— begin Collected material —

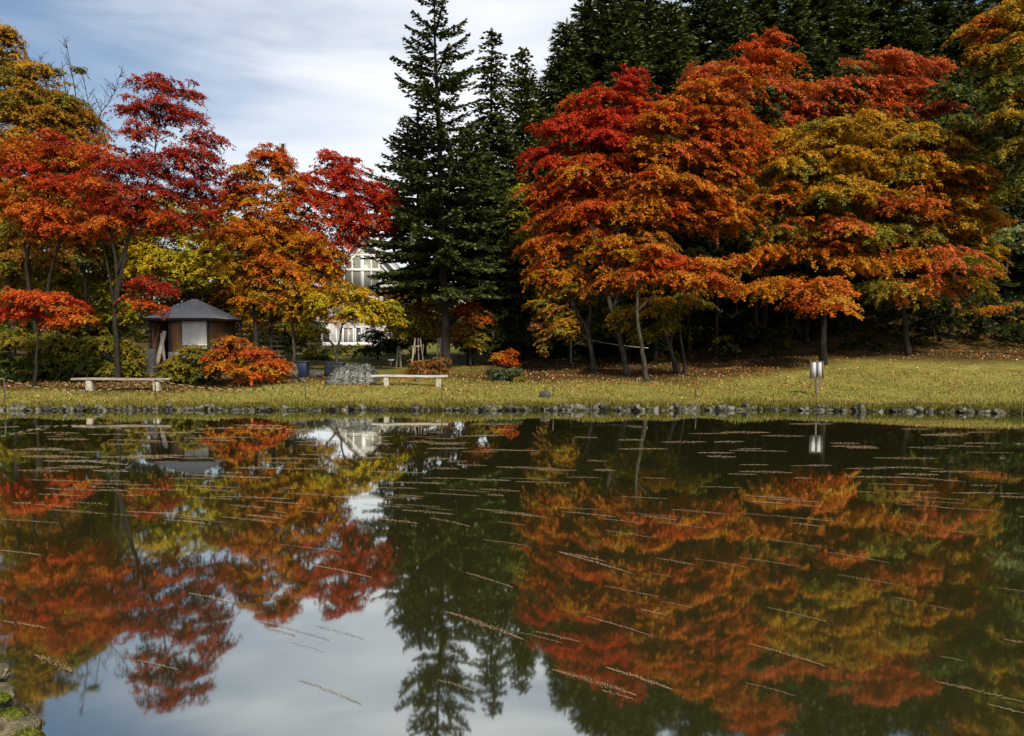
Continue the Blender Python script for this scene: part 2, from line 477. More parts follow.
def make_pads(blobs, Y, r, pad_scale=1.0, fill=0.55, zsq=1.0, depth=1.0, fade=1.0):
    """blobs in picture pixels become ellipsoids at the tree's depth, filled with flat drooping pads"""
    pads = []
    s = Y / F
    cx = np.mean([b[0] for b in blobs])
    for b in blobs:
        px, py, rx, ry, pal = b[:5]
        c = at(px, py, Y + (b[5] if len(b) > 5 else 0))
        ax, az = rx * s, ry * s * zsq
        ay = min(max(ax * 0.95, 0.6), 2.6) * depth
        Rp = min(max(0.50 * min(ax, 1.9), 0.30), 0.80) * pad_scale
        n = max(3, int(round(1.55 * fill * (ax * ay * az * 4.19) / (1.1 * Rp ** 3))))
        n = max(n, int(2.2 * ax * ay / Rp ** 2))
        u = r.normal(size=(n, 3)); u /= np.linalg.norm(u, axis=1)[:, None]
        u *= r.random(n)[:, None] ** (1 / 2.6)
        near = [q[4] for q in blobs if abs(q[0] - px) < rx * 1.6 and abs(q[1] - py) < ry * 2.2 + 6]
        k = np.array([max(ax - Rp * .55, ax * .3), max(ay - Rp * .5, ay * .3), max(az - Rp * .22, az * .25)])
        for p in c + u * k:
            pp = pal if r.random() < .68 else near[int(r.integers(0, len(near)))]
            if r.random() < fade * (.18 if p[2] > c[2] else .48): pp = FADE.get(pp, pp)      # inner and lower sprays have turned less
            pads.append((p, Rp * r.uniform(.55, 1.25), pp, c))
        m = int(n * .75)                                                # loose outer sprays
        u = r.normal(size=(m, 3)); u /= np.linalg.norm(u, axis=1)[:, None]
        u *= r.uniform(.55, 1.06, m)[:, None]
        for p in c + u * np.array([ax, ay, az * 1.15]):
            pp = pal if r.random() < .6 else near[int(r.integers(0, len(near)))]
            pads.append((p, Rp * r.uniform(.28, .55), pp, c))
    return pads

def crown_mesh(pads, axis_xy, leaf, lai, r, droop=.42, outward=.22, jit=.09):
    Ps, Ns, Cs = [], [], []
    for p, Rp, pal, c in pads:
        colors = PAL[pal]
        n = max(10, int(lai * PI * Rp * Rp / (0.42 * leaf * leaf)))
        k = int(9 + 8 * min(Rp, 1.2))
        az = r.random(k) * 2 * PI; ln = Rp * r.uniform(.5, 1.45, k); st = Rp * r.uniform(0, .3, k); slo = r.normal(size=k) * .16
        bend = r.normal(size=k) * .35
        ch = r.choice(k, n, p=ln / ln.sum())
        t = r.random(n) ** .75
        rad = st[ch] + (ln[ch] - st[ch]) * t
        a_ = az[ch] + bend[ch] * t
        lat = r.normal(size=n) * .115 * Rp * (1.15 - .6 * t)
        q = np.stack([np.cos(a_) * rad - np.sin(a_) * lat, np.sin(a_) * rad + np.cos(a_) * lat], 1)
        z = -droop * rad ** 2 / Rp + slo[ch] * rad + r.normal(size=n) * Rp * jit * .75
        od = p[:2] - np.asarray(axis_xy); dl = np.linalg.norm(od) + 1e-6; od = od / dl
        tl = outward * min(1, dl / 1.5)
        z -= tl * (q @ od)
        P = np.stack([p[0] + q[:, 0], p[1] + q[:, 1], p[2] + z + droop * Rp * .25], 1)
        nn = np.stack([q[:, 0] / Rp * .7, q[:, 1] / Rp * .7, np.ones(n)], 1) + r.normal(size=(n, 3)) * .5
        nn[:, :2] += od * tl
        nn /= np.linalg.norm(nn, axis=1)[:, None]
        base = np.array(colors[r.integers(0, len(colors))]); alt = np.array(colors)[r.integers(0, len(colors), n)]
        mixf = (r.random(n) * .75)[:, None]
        spc = r.uniform(.85, 1.17, k)[ch][:, None]
        col = (base * (1 - mixf) + alt * mixf) * r.uniform(.8, 1.22, n)[:, None] * spc
        Ps.append(P); Ns.append(nn); Cs.append(col)
    P = np.vstack(Ps); Nn = np.vstack(Ns); Cc = np.vstack(Cs)
    L = leaf * r.uniform(.55, 1.35, len(P))
    return leaf_quads(P, Nn, L, L * .85, Cc, r)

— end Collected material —

Problem details>
Your task is to repeat the material above exactly, without its pictures.

Solution>
Continue the Blender Python script for this scene: part 2, from line 477. More parts follow.
def make_pads(blobs, Y, r, pad_scale=1.0, fill=0.55, zsq=1.0, depth=1.0, fade=1.0):
    """blobs in picture pixels become ellipsoids at the tree's depth, filled with flat drooping pads"""
    pads = []
    s = Y / F
    cx = np.mean([b[0] for b in blobs])
    for b in blobs:
        px, py, rx, ry, pal = b[:5]
        c = at(px, py, Y + (b[5] if len(b) > 5 else 0))
        ax, az = rx * s, ry * s * zsq
        ay = min(max(ax * 0.95, 0.6), 2.6) * depth
        Rp = min(max(0.50 * min(ax, 1.9), 0.30), 0.80) * pad_scale
        n = max(3, int(round(1.55 * fill * (ax * ay * az * 4.19) / (1.1 * Rp ** 3))))
        n = max(n, int(2.2 * ax * ay / Rp ** 2))
        u = r.normal(size=(n, 3)); u /= np.linalg.norm(u, axis=1)[:, None]
        u *= r.random(n)[:, None] ** (1 / 2.6)
        near = [q[4] for q in blobs if abs(q[0] - px) < rx * 1.6 and abs(q[1] - py) < ry * 2.2 + 6]
        k = np.array([max(ax - Rp * .55, ax * .3), max(ay - Rp * .5, ay * .3), max(az - Rp * .22, az * .25)])
        for p in c + u * k:
            pp = pal if r.random() < .68 else near[int(r.integers(0, len(near)))]
            if r.random() < fade * (.18 if p[2] > c[2] else .48): pp = FADE.get(pp, pp)      # inner and lower sprays have turned less
            pads.append((p, Rp * r.uniform(.55, 1.25), pp, c))
        m = int(n * .75)                                                # loose outer sprays
        u = r.normal(size=(m, 3)); u /= np.linalg.norm(u, axis=1)[:, None]
        u *= r.uniform(.55, 1.06, m)[:, None]
        for p in c + u * np.array([ax, ay, az * 1.15]):
            pp = pal if r.random() < .6 else near[int(r.integers(0, len(near)))]
            pads.append((p, Rp * r.uniform(.28, .55), pp, c))
    return pads

def crown_mesh(pads, axis_xy, leaf, lai, r, droop=.42, outward=.22, jit=.09):
    Ps, Ns, Cs = [], [], []
    for p, Rp, pal, c in pads:
        colors = PAL[pal]
        n = max(10, int(lai * PI * Rp * Rp / (0.42 * leaf * leaf)))
        k = int(9 + 8 * min(Rp, 1.2))
        az = r.random(k) * 2 * PI; ln = Rp * r.uniform(.5, 1.45, k); st = Rp * r.uniform(0, .3, k); slo = r.normal(size=k) * .16
        bend = r.normal(size=k) * .35
        ch = r.choice(k, n, p=ln / ln.sum())
        t = r.random(n) ** .75
        rad = st[ch] + (ln[ch] - st[ch]) * t
        a_ = az[ch] + bend[ch] * t
        lat = r.normal(size=n) * .115 * Rp * (1.15 - .6 * t)
        q = np.stack([np.cos(a_) * rad - np.sin(a_) * lat, np.sin(a_) * rad + np.cos(a_) * lat], 1)
        z = -droop * rad ** 2 / Rp + slo[ch] * rad + r.normal(size=n) * Rp * jit * .75
        od = p[:2] - np.asarray(axis_xy); dl = np.linalg.norm(od) + 1e-6; od = od / dl
        tl = outward * min(1, dl / 1.5)
        z -= tl * (q @ od)
        P = np.stack([p[0] + q[:, 0], p[1] + q[:, 1], p[2] + z + droop * Rp * .25], 1)
        nn = np.stack([q[:, 0] / Rp * .7, q[:, 1] / Rp * .7, np.ones(n)], 1) + r.normal(size=(n, 3)) * .5
        nn[:, :2] += od * tl
        nn /= np.linalg.norm(nn, axis=1)[:, None]
        base = np.array(colors[r.integers(0, len(colors))]); alt = np.array(colors)[r.integers(0, len(colors), n)]
        mixf = (r.random(n) * .75)[:, None]
        spc = r.uniform(.85, 1.17, k)[ch][:, None]
        col = (base * (1 - mixf) + alt * mixf) * r.uniform(.8, 1.22, n)[:, None] * spc
        Ps.append(P); Ns.append(nn); Cs.append(col)
    P = np.vstack(Ps); Nn = np.vstack(Ns); Cc = np.vstack(Cs)
    L = leaf * r.uniform(.55, 1.35, len(P))
    return leaf_quads(P, Nn, L, L * .85, Cc, r)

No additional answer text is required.